PHOENIX — For more than two decades, Arizona regulators, utilities, and courts have gone back and forth about whether ratepayers should be able to choose their own electricity provider. Now a bill being considered by the Arizona Legislature could quash the possibility once and for all.
House Bill 2101 would repeal the Arizona law that allows for electric retail competition.
In a statement to ABC15 Salt River Project (SRP), which is backing the bill, said it would remove "uncertainty in Arizona energy markets and allows utilities to continue to invest in renewable resources necessary to transition to Arizona’s energy future."
But opponents of the bill do not agree.
"I think this bill serves to make sure no one else can play in the existing utility sandboxes," said Autumn Johnson, CEO of Tierra Strategy which lobbies for environmental causes. "They want to make sure that no one else infringes on their service territory, and no one takes their customers away."

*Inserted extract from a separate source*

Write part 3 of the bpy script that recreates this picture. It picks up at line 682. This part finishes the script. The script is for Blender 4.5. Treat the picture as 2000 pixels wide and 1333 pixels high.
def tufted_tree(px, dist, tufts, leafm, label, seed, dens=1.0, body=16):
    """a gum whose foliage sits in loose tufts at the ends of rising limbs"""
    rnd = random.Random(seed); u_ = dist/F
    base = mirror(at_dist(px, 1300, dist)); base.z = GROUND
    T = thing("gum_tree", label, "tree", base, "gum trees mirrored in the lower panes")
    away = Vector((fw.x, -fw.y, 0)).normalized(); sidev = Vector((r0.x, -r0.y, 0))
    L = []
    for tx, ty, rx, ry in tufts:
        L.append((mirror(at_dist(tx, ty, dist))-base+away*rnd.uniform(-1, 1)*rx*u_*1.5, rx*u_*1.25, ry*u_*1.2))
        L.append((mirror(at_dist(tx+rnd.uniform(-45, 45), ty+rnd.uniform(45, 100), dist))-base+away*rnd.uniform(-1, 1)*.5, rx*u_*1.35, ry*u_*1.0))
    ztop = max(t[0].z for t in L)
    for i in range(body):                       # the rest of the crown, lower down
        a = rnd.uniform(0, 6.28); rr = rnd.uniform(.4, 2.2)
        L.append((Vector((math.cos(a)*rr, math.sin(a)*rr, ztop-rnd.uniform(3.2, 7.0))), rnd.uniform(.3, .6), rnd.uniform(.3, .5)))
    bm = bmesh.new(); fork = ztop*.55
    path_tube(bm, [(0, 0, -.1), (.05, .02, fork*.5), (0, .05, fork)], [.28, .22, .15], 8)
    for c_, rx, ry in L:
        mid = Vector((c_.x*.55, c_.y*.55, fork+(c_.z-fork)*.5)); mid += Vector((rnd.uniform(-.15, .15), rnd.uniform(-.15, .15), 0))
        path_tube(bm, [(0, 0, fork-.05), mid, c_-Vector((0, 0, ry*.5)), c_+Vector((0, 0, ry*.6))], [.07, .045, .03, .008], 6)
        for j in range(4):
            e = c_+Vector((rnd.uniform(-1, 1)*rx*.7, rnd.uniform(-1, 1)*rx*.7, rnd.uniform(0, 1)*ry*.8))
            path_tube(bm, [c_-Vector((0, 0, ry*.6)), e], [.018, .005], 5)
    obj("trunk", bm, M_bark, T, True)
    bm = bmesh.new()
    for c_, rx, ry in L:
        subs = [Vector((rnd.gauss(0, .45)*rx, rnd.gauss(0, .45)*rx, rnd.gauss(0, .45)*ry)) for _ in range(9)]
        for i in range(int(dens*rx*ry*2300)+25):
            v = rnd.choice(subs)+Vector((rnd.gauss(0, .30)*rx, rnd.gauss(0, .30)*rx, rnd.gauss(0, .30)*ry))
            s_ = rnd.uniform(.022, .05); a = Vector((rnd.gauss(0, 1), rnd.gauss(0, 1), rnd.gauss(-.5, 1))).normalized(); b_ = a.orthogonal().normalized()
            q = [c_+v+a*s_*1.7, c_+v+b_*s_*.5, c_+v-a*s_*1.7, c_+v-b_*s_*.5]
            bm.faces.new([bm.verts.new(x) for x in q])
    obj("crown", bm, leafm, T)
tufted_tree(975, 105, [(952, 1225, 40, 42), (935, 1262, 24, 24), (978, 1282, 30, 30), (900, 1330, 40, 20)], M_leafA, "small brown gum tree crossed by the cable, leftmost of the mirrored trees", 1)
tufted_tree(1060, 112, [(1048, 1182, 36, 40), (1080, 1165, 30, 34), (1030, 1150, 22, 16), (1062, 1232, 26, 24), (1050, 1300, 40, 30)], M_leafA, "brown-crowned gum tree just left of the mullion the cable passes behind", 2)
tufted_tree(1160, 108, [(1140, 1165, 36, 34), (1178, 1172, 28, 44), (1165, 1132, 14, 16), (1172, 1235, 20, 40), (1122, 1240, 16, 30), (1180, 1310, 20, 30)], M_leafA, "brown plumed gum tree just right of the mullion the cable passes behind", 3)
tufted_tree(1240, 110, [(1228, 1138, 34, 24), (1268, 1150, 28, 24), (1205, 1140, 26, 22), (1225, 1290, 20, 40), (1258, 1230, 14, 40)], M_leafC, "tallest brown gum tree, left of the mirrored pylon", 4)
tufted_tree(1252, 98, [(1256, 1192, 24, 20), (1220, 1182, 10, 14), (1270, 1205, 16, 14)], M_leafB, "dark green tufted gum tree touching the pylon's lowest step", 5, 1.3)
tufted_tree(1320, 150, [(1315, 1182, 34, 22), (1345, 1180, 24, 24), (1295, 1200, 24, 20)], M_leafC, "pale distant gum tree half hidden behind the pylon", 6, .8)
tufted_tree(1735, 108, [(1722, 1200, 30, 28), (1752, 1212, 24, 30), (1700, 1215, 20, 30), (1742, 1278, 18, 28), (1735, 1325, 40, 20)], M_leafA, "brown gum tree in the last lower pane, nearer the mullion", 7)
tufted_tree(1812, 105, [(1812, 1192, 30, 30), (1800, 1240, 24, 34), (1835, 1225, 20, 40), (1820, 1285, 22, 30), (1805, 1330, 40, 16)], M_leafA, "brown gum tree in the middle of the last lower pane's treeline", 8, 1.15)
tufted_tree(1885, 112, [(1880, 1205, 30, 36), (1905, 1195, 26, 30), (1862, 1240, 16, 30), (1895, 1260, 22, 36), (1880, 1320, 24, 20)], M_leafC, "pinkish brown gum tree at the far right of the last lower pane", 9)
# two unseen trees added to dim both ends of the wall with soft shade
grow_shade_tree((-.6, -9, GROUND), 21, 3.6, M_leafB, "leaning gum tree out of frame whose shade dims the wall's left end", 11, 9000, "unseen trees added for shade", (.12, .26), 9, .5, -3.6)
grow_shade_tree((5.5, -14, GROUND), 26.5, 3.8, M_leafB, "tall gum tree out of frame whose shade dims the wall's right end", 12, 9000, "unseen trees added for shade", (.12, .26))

Johnson said the legislation is in reaction to Texas-based Green Mountain Energy's August 2021 application to the ACC to begin selling what they claim are 100% renewable energy plans to customers in Arizona Public Service (APS) and Tucson Electric Power's service areas.
"This bill seeks to prevent that from being able to go forward," Johnson said.
Ratepayers in SRP's service territory, which is not regulated by the ACC, would not be up for grabs in a competitive market. But that company's fate is closely intertwined with regulated entities because they share responsibility for the electric grid that crisscrosses Arizona.
The original measure signed into law in 1998, allowed for a phasing in of the competitive market to have been completed by the end of 2000.
Legal challenges and disagreement within the Arizona Corporation Commission, the elected 5-member regulatory board for investor-owned utilities, have kept viable rules for the competition from ever being implemented.
Since it first passed, a lot has changed. California's competitive market collapsed in the early 2000s and the February 2021 freeze in Texas has caused people to question the market in that state. And opponents of competition often cite regulators' inability to prevent consumer fraud in a market with dozens of electric utilities.
In a statement, APS told ABC15 it "enthusiastically supports Rep. Gail Griffin's bi-partisan measure that protects consumers, keeps prices low, and ensures grid reliability."
What Johnson is most concerned about is how quickly utilities decarbonize their operations, and she believes the threat of competition would speed things along.
"Our major utilities have continued to do things the same way they've done them for more than 100 years. And it's a very risk averse, very slow to change system," Johnson said. "I worry that unless there's pressure put on the utilities from the outside, whether that be policymakers or the market, we are never going to meet our climate change mitigation goals."